Barrel aging is also a cider thing, and the oak-aged Jefferson cider has a clean, fresh apple taste with the buttery finish you get with chardonnay laid down in wood. Another from the barrel is Rio, with its fascinating backstory relating to the origin of the Distillery Lane name. Dating back to the 19th century, Burkittsville was home to two rye whiskey distilleries. One run by the spectacularly named Outerbridge Horsey IV, and the other by John Ahalt, whose Mountain Spring Distillery (long demolished) abutted the cidery property. Ahalt shipped barrels of his rye to Rio de Janeiro and back, with the thought being that the rocking motion and temperature changes improved maturation. (Not to be outdone, Horsey sent his rye around Cape Horn to San Francisco and brought it back to Maryland by train.) Rio cider is a nod to this heritage and is aged in rye whiskey barrels for a complex taste of apples, honey and oak.

Other fruits and flavors can join the cider party as well. Miller says one of his first wholesale customers was Spike Gjerde of Woodberry Kitchen fame, for whom he makes Woodberry Cider, a bubbly drink with aronia berries in the mix. And for that chef’s waterfront funspot, Sandlot in Baltimore, Distillery Lane developed a lower-alcohol quencher called Sidewinder with organic rhubarb and ginger. Hopped ciders are also being tested. (Cider IPA anyone?)

Miller acknowledges that it was a real leap of faith to create an orchard and cidery from scratch. But business has been good straight out of the gate. Sometimes, too good. Just before Distillery Lane opened in the fall of 2010 as Maryland’s first cidery since Prohibition, the Washington Post ran a story about it, helping to create near pandemonium. Come opening day, Miller says, visitors were parking on the road, his lawn, everywhere. They had 440 bottles of cider to sell and ultimately had to enact a one-per-customer policy. Build it and they will come—drawn to the novelty of it all or just for the pleasant country drive.

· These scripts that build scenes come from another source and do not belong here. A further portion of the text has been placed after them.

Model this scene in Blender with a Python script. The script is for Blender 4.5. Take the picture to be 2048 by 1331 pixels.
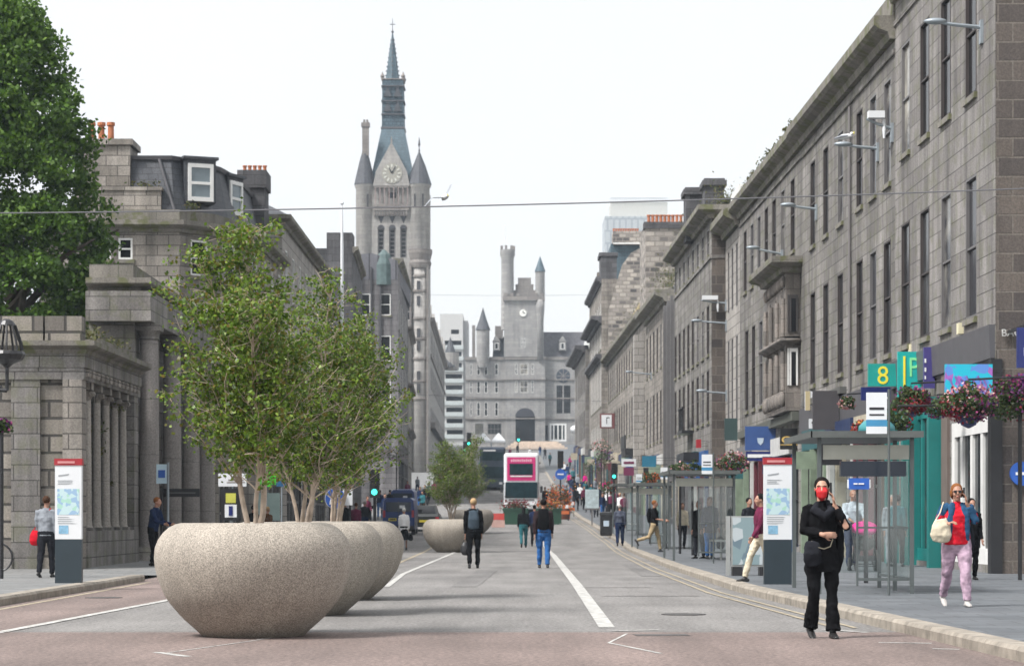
import bpy, math, random
import numpy as np
from mathutils import Vector, Matrix, noise
for o in list(bpy.data.objects): bpy.data.objects.remove(o)
S = bpy.context.scene
COL = S.collection
rnd = random.Random(7)
NR = np.random.RandomState(5)
PI = math.pi
R = math.radians
# ---------------------------------------------------------------- camera, sky, sun, exposure
cam = bpy.data.cameras.new('camera'); co = bpy.data.objects.new('camera', cam); COL.objects.link(co); S.camera = co
co.location = (0, 0, 1.3); co.rotation_euler = (R(90), 0, 0)
cam.sensor_width = 36; cam.lens = 4700 * 36 / 2048; cam.shift_y = 0.18; cam.clip_end = 6000; cam.clip_start = .5
cam.dof.use_dof = True; cam.dof.focus_distance = 30; cam.dof.aperture_fstop = 5.0
W = bpy.data.worlds.new("World"); S.world = W; W.use_nodes = True
wn = W.node_tree.nodes; wl = W.node_tree.links; wn.clear()
HAZE = .0003
SUN_EL, SUN_ROT = 52, 215
sky = wn.new('ShaderNodeTexSky'); sky.sky_type = 'NISHITA'; sky.sun_disc = False
sky.sun_elevation = R(SUN_EL); sky.sun_rotation = R(SUN_ROT); sky.dust_density = 4; sky.air_density = 1
bg = wn.new('ShaderNodeBackground'); bg.inputs[1].default_value = .015
wl.new(sky.outputs[0], bg.inputs[0])
# the even cloud cover: a soft pale layer over the clear sky
cl = wn.new('ShaderNodeBackground'); tc = wn.new('ShaderNodeTexCoord'); cn = wn.new('ShaderNodeTexNoise')
cn.inputs['Scale'].default_value = 2.2; cn.inputs['Detail'].default_value = 5
cr = wn.new('ShaderNodeValToRGB'); cr.color_ramp.elements[0].position = .3; cr.color_ramp.elements[1].position = .7
cr.color_ramp.elements[0].color = (.93, .93, .925, 1); cr.color_ramp.elements[1].color = (1, .995, .985, 1)
wl.new(tc.outputs['Generated'], cn.inputs['Vector']); wl.new(cn.outputs[0], cr.inputs[0]); wl.new(cr.outputs[0], cl.inputs[0])
cl.inputs[1].default_value = .375
ad = wn.new('ShaderNodeAddShader'); wo = wn.new('ShaderNodeOutputWorld')
wl.new(bg.outputs[0], ad.inputs[0]); wl.new(cl.outputs[0], ad.inputs[1]); wl.new(ad.outputs[0], wo.inputs[0])
sl = bpy.data.lights.new('sun', 'SUN'); sl.energy = 2.15; sl.angle = R(16); sl.color = (1, .975, .95)
so = bpy.data.objects.new('sun', sl); COL.objects.link(so)
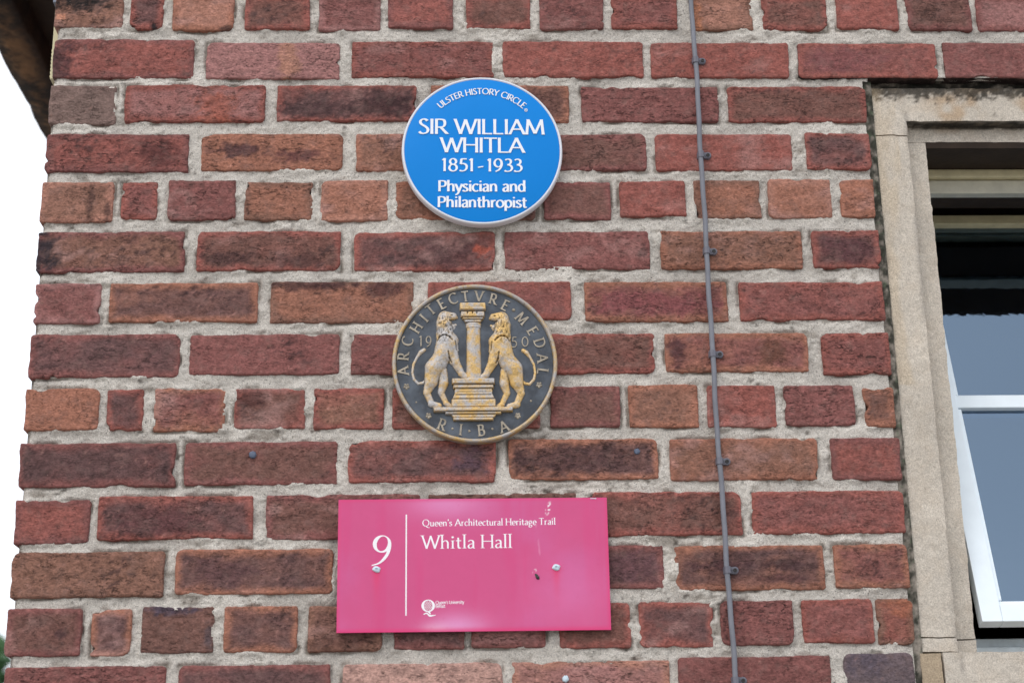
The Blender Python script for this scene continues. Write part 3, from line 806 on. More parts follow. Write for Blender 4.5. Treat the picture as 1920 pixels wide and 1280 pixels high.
# left jamb, two steps
stone_obj("jamb_stone", [(1.190, 1.240, 0.012, 0.30, -0.9465, -0.2225), (1.240, 1.272, 0.035, 0.30, -0.9465, -0.2225)], sur)
stone_obj("jamb_stone", [(XR + 0.032, XR + 0.082, 0.012, 0.30, -0.9465, -0.2225, "fdlrt", 0.02), (XR, XR + 0.032, 0.035, 0.30, -0.9465, -0.2225, "fdlrt", 0.02)], sur)
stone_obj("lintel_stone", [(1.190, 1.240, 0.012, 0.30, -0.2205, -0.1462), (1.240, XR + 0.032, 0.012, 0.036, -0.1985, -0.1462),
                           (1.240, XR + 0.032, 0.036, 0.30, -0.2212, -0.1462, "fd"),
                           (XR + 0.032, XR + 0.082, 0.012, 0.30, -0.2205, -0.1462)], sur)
stone_obj("jamb_foot", [(1.190, 1.240, 0.0115, 0.30, -0.9660, -0.9485), (1.240, 1.272, 0.0345, 0.30, -0.9660, -0.9485)], sur)
stone_obj("sill_stone", [(1.2175, XR + 0.06, 0.004, 0.30, -1.050, -0.9680)], sur)
o = stone_obj("sill_end", [(1.1880, 1.2150, 0.006, 0.30, -1.050, -0.9685)], sur, "brown")
o["label"] = "brown end block of the sill"
tn = o.data.color_attributes["tone"]; nv = len(o.data.vertices)
tn.data.foreach_set("color", np.tile([*(lin((170, 153, 130))), 1], (nv, 1)).astype(np.float32).ravel())

def joint_strip():
    gz = np.linspace(-1.05, -0.1360, 460); gx = np.linspace(1.176, 1.1922, 10)
    X, Zz = np.meshgrid(gx, gz)
    y = 0.0075 + 0.0012 * fbm(X * 150, Zz * 90, 320, 4) + 0.002 * (X > 1.19)
    k = (sm(-0.75, 0.55, fbm(X * 150, Zz * 110, 321, 5) + 0.55 * sm(-0.8, -0.25, Zz) - 0.28))[..., None]
    c = lin((140, 132, 122)) * (1 - k) + lin((60, 60, 53)) * k
    gm = sm(0.4, 0.9, fbm(X * 200, Zz * 200, 322, 3))[..., None] * 0.5
    c = c * (1 - gm) + lin((92, 104, 84)) * gm
    idx = np.arange(X.size).reshape(X.shape)
    Fq = np.stack([idx[:-1, :-1], idx[:-1, 1:], idx[1:, 1:], idx[1:, :-1]], -1).reshape(-1, 4)
    V = np.stack([X, y, Zz + Z0], -1).reshape(-1, 3)
    mesh_obj("pointing", V, Fq, M["joint"], sur, True, c.reshape(-1, 3))
    # above the lintel
    gx = np.linspace(1.180, XR + 0.09, 260); gz = np.linspace(-0.1500, -0.1300, 8)
    X, Zz = np.meshgrid(gx, gz)
    y = 0.020 + 0.003 * fbm(X * 60, Zz * 100, 325, 4)
    k = (sm(-0.8, 0.2, fbm(X * 60, Zz * 100, 326, 4)))[..., None]
    c = lin((120, 112, 102)) * (1 - k) + lin((38, 37, 33)) * k
    idx = np.arange(X.size).reshape(X.shape)
    Fq = np.stack([idx[:-1, :-1], idx[:-1, 1:], idx[1:, 1:], idx[1:, :-1]], -1).reshape(-1, 4)
    V = np.stack([X, y, Zz + Z0], -1).reshape(-1, 3)
    mesh_obj("pointing", V, Fq, M["joint"], sur, True, c.reshape(-1, 3))
joint_strip()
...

“We were opening at like 10 or 11 but there were cars here at 8 o’clock,” Miller recalls. “Everyone was very nice, but I said, ‘all right, you people are here two hours early so I’m putting you all to work.’ I gave them all towels and baskets and we had complete strangers wiping apples and putting them in boxes before the customers came—oh man, was that fun.”

Cider as a beverage category continues on the upswing, with the number of cideries doubling in the past five years, according to the U.S. Association of Cider Makers. And you can’t miss the fact that big players have entered the market, not with all those Angry Orchard ads bombarding the airwaves. Still, Maryland might be a tad behind the curve. Washington, D.C., has a handful of cider bars, as does Richmond, Virginia. There aren’t any in Maryland yet, and the Millstone Cidery in Monkton recently closed (It seems some of the family members behind it are now involved with a cidery in New York State.) Miller says he is selling more and a more cider in kegs, as opposed to bottles, as beer bars with dozens of taps are increasingly inclined to add a cider or two. Not that brewers have to watch their backs now or anything.

“You know, cider is something like oneand- a-half percent of the beer market,” Miller says. “We could double the volume and be at 3 percent and we’d all still be happy.

The bees included if that means more blooming trees.